A Crucial Choice Between Sovereign Dignity and Practical Survival
Colombia is not a cartel playground, nor is it a passive colony waiting for Washington’s instructions. It is a sovereign democracy trapped in a brutal, multi-decade cycle of violence that has been continuously fueled by the insatiable Western demand for illegal narcotics. Branding Iván Cepeda as a promoter of a narco-state simply because he favors diplomacy over endless bloodshed completely ignores the horrific human toll that traditional, military-first strategies have historically inflicted on rural Colombian communities.
That being said, the Petro administration’s “total peace” strategy has undeniably cratered under the weight of its own idealistic naivety. While it is noble to seek negotiated settlements, the harsh reality detailed by the ICRC shows that drug cartels have simply used these extended ceasefires to scale up cocaine production to record highs and terrorize innocent civilians with total impunity. By failing to pair diplomacy with credible military force, the left-wing coalition has allowed the country’s security architecture to fracture, practically opening the door for right-wing populists like Abelardo de la Espriella to capture public support with promises of iron-fist crackdowns.
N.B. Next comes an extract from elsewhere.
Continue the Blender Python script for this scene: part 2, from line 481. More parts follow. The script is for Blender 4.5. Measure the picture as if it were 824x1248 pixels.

Furthermore, the blatant political maneuvering by Ecuadorian President Daniel Noboa is a deeply inappropriate breach of international etiquette. Weaponizing a legally mandated Andean trade resolution to boost a conservative candidate just days before voters head to the polls is a desperate, transparent attempt to reshape Colombia’s leadership to fit regional right-wing goals.
Colombians deserve to choose their next leader based on domestic economic realities and local safety, not because a neighboring president is holding essential trade agreements hostage.
Ultimately, Colombia cannot afford to become a submissive “vassal state” to Washington’s aggressive military threats, but it also cannot survive by letting criminal cartels dictate terms to the government. The next president must abandon ideological extremes, restore basic public order on the streets, and force international partners like the United States to finally take accountability for the drug demand that finances Colombia’s internal ruin.